— DATA PROVIDED —

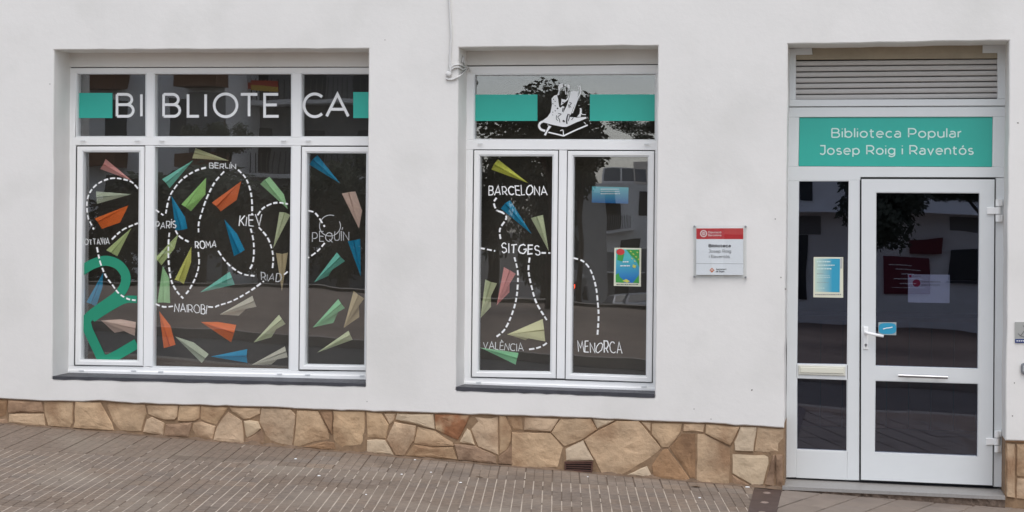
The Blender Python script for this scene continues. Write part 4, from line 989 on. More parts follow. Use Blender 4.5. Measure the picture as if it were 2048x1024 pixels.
c = P(*pts('k:175,690')[0], WF - .012); m = MB(); m.tube([c + Vector((0, .012, 0)), c + Vector((0, -.006, 0)), c + Vector((0, -.013, 0))], [.021, .021, .013], 16); m.build('junction_cap', CABLE, cb, True)
# posters
def poster(q, d, par_label, paint, name='poster'):
    t = empty(name, P(q[0][0], q[3][1], d), par_label, 'poster'); paint(t); return t
def lines(T, x0, x1, y, n, dy, wp, rag=.3):
    for k in range(n):
        e = x1 - random.uniform(0, rag) * (x1 - x0); x = x0
        while x < e - 1:
            l = random.uniform(1.5, 4.5); T.line([(x, y + k * dy), (min(x + l, e), y + k * dy)], wp); x += l + 1
PW = mat('poster_white', srgb((226, 226, 204)), .6); PB = mat('poster_blue', srgb((66, 172, 196)), .5); PB2 = mat('poster_blue_deep', srgb((24, 118, 190)), .5)
PG = mat('poster_green', srgb((66, 160, 76)), .5); PR = mat('poster_red', srgb((206, 60, 60)), .5); PY = mat('poster_yellow', srgb((206, 206, 96)), .5)
dpo = DG - .012
def gradmat(name, c0, c1, za, zb, horiz=False):
    m = bpy.data.materials.new(name); m.use_nodes = True; t = m.node_tree; b = t.nodes['Principled BSDF']; b.inputs['Roughness'].default_value = .5
    g = t.nodes.new('ShaderNodeNewGeometry'); sx = t.nodes.new('ShaderNodeSeparateXYZ'); t.links.new(g.outputs['Position'], sx.inputs[0])
    mr = t.nodes.new('ShaderNodeMapRange'); mr.inputs['From Min'].default_value = za; mr.inputs['From Max'].default_value = zb
    t.links.new(sx.outputs['X' if horiz else 'Z'], mr.inputs['Value'])
    mx = t.nodes.new('ShaderNodeMix'); mx.data_type = 'RGBA'; t.links.new(mr.outputs[0], mx.inputs['Factor']); mx.inputs['A'].default_value = (*srgb(c0), 1); mx.inputs['B'].default_value = (*srgb(c1), 1)
    t.links.new(mx.outputs['Result'], b.inputs['Base Color']); return m
def paint1(t):
    q = pts('f:863,198 1004,200 1002,402 860,398'); flat('poster_sheet', q, dpo, dpo + .003, PW, t)
    q2 = pts('f:872,206 994,208 992,384 870,380'); flat('printed_area', q2, dpo - .001, dpo + .001, gradmat('print_sea', (30, 112, 190), (86, 190, 196), P(1250, 560, dpo).z, P(1250, 515, dpo).z), t)
    T = Strokes(dpo - .002)
    for s_ in ('f:925,208 994,208 994,300 975,262 950,240', 'f:870,340 885,330 892,352 915,370 912,382 870,380', 'f:960,382 992,340 992,384', 'f:880,225 915,232 905,270 878,262'): T.poly(pts(s_))
    T.build('printed_leaves', PG, t)
    T = Strokes(dpo - .004); c_ = pts('f:895,220')[0]
    T.poly([(c_[0] + 8.5 * math.cos(a), c_[1] + 6.5 * math.sin(a)) for a in [k * .63 for k in range(10)]]); T.build('printed_sun', PR, t)
    T = Strokes(dpo - .0042)
    for s_ in ('f:950,225 975,240 960,232', 'f:960,285 978,292 972,306 958,300', 'f:905,372 925,362 945,374 930,382'): T.poly(pts(s_))
    for k in range(7): 
        u, v = pts(f'f:{945+k*7},{215+(k*37)%60}')[0]; T.line([(u, v), (u + 3, v + 2)], 2)
    T.build('printed_flowers', PY, t)
    T = Strokes(dpo - .0045); lines(T, pts('f:907,0')[0][0], pts('f:940,0')[0][0], pts('f:0,272')[0][1], 1, 2, 2.2, .02); lines(T, pts('f:895,0')[0][0], pts('f:945,0')[0][0], pts('f:0,293')[0][1], 1, 2, 2.2, .02); tag(T.build('printed_lines', VINYL, t), kind='stuff')
    T = Strokes(dpo - .0015); lines(T, *[pts('f:874,0')[0][0], pts('f:992,0')[0][0]], pts('f:0,391')[0][1], 1, 2, 1.6, .1); T.build('small_print', DK, t)
poster(pts('f:863,198 1004,200 1002,402 860,398'), dpo, 'colourful blue and green summer poster in the right sash of the narrower window', paint1)
def paint3(t):
    q = pts('e:820,843 1016,848 1014,936 818,930'); d3 = DG + .012
    flat('poster_sheet', q, d3, d3 + .003, gradmat('banner_print', (24, 104, 168), (110, 196, 206), P(1220, 405, d3).z, P(1220, 376, d3).z), t)
    T = Strokes(d3 - .002); p = pts('e:866,858 972,890'); lines(T, p[0][0], p[1][0], p[0][1], 3, 4.5, 2.0, .08)
    tag(T.build('printed_lines', VINYL, t), kind='stuff')
poster(pts('e:820,843 1016,848 1014,936 818,930'), DG + .012, 'wide blue banner print with pale lettering high in the right sash of the narrower window', paint3)
dd_ = DDG - .012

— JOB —
Leave the images out and output the remaining material exactly as it stands.

— WRITTEN RESPONSE —
The Blender Python script for this scene continues. Write part 4, from line 989 on. More parts follow. Use Blender 4.5. Measure the picture as if it were 2048x1024 pixels.
c = P(*pts('k:175,690')[0], WF - .012); m = MB(); m.tube([c + Vector((0, .012, 0)), c + Vector((0, -.006, 0)), c + Vector((0, -.013, 0))], [.021, .021, .013], 16); m.build('junction_cap', CABLE, cb, True)
# posters
def poster(q, d, par_label, paint, name='poster'):
    t = empty(name, P(q[0][0], q[3][1], d), par_label, 'poster'); paint(t); return t
def lines(T, x0, x1, y, n, dy, wp, rag=.3):
    for k in range(n):
        e = x1 - random.uniform(0, rag) * (x1 - x0); x = x0
        while x < e - 1:
            l = random.uniform(1.5, 4.5); T.line([(x, y + k * dy), (min(x + l, e), y + k * dy)], wp); x += l + 1
PW = mat('poster_white', srgb((226, 226, 204)), .6); PB = mat('poster_blue', srgb((66, 172, 196)), .5); PB2 = mat('poster_blue_deep', srgb((24, 118, 190)), .5)
PG = mat('poster_green', srgb((66, 160, 76)), .5); PR = mat('poster_red', srgb((206, 60, 60)), .5); PY = mat('poster_yellow', srgb((206, 206, 96)), .5)
dpo = DG - .012
def gradmat(name, c0, c1, za, zb, horiz=False):
    m = bpy.data.materials.new(name); m.use_nodes = True; t = m.node_tree; b = t.nodes['Principled BSDF']; b.inputs['Roughness'].default_value = .5
    g = t.nodes.new('ShaderNodeNewGeometry'); sx = t.nodes.new('ShaderNodeSeparateXYZ'); t.links.new(g.outputs['Position'], sx.inputs[0])
    mr = t.nodes.new('ShaderNodeMapRange'); mr.inputs['From Min'].default_value = za; mr.inputs['From Max'].default_value = zb
    t.links.new(sx.outputs['X' if horiz else 'Z'], mr.inputs['Value'])
    mx = t.nodes.new('ShaderNodeMix'); mx.data_type = 'RGBA'; t.links.new(mr.outputs[0], mx.inputs['Factor']); mx.inputs['A'].default_value = (*srgb(c0), 1); mx.inputs['B'].default_value = (*srgb(c1), 1)
    t.links.new(mx.outputs['Result'], b.inputs['Base Color']); return m
def paint1(t):
    q = pts('f:863,198 1004,200 1002,402 860,398'); flat('poster_sheet', q, dpo, dpo + .003, PW, t)
    q2 = pts('f:872,206 994,208 992,384 870,380'); flat('printed_area', q2, dpo - .001, dpo + .001, gradmat('print_sea', (30, 112, 190), (86, 190, 196), P(1250, 560, dpo).z, P(1250, 515, dpo).z), t)
    T = Strokes(dpo - .002)
    for s_ in ('f:925,208 994,208 994,300 975,262 950,240', 'f:870,340 885,330 892,352 915,370 912,382 870,380', 'f:960,382 992,340 992,384', 'f:880,225 915,232 905,270 878,262'): T.poly(pts(s_))
    T.build('printed_leaves', PG, t)
    T = Strokes(dpo - .004); c_ = pts('f:895,220')[0]
    T.poly([(c_[0] + 8.5 * math.cos(a), c_[1] + 6.5 * math.sin(a)) for a in [k * .63 for k in range(10)]]); T.build('printed_sun', PR, t)
    T = Strokes(dpo - .0042)
    for s_ in ('f:950,225 975,240 960,232', 'f:960,285 978,292 972,306 958,300', 'f:905,372 925,362 945,374 930,382'): T.poly(pts(s_))
    for k in range(7): 
        u, v = pts(f'f:{945+k*7},{215+(k*37)%60}')[0]; T.line([(u, v), (u + 3, v + 2)], 2)
    T.build('printed_flowers', PY, t)
    T = Strokes(dpo - .0045); lines(T, pts('f:907,0')[0][0], pts('f:940,0')[0][0], pts('f:0,272')[0][1], 1, 2, 2.2, .02); lines(T, pts('f:895,0')[0][0], pts('f:945,0')[0][0], pts('f:0,293')[0][1], 1, 2, 2.2, .02); tag(T.build('printed_lines', VINYL, t), kind='stuff')
    T = Strokes(dpo - .0015); lines(T, *[pts('f:874,0')[0][0], pts('f:992,0')[0][0]], pts('f:0,391')[0][1], 1, 2, 1.6, .1); T.build('small_print', DK, t)
poster(pts('f:863,198 1004,200 1002,402 860,398'), dpo, 'colourful blue and green summer poster in the right sash of the narrower window', paint1)
def paint3(t):
    q = pts('e:820,843 1016,848 1014,936 818,930'); d3 = DG + .012
    flat('poster_sheet', q, d3, d3 + .003, gradmat('banner_print', (24, 104, 168), (110, 196, 206), P(1220, 405, d3).z, P(1220, 376, d3).z), t)
    T = Strokes(d3 - .002); p = pts('e:866,858 972,890'); lines(T, p[0][0], p[1][0], p[0][1], 3, 4.5, 2.0, .08)
    tag(T.build('printed_lines', VINYL, t), kind='stuff')
poster(pts('e:820,843 1016,848 1014,936 818,930'), DG + .012, 'wide blue banner print with pale lettering high in the right sash of the narrower window', paint3)
dd_ = DDG - .012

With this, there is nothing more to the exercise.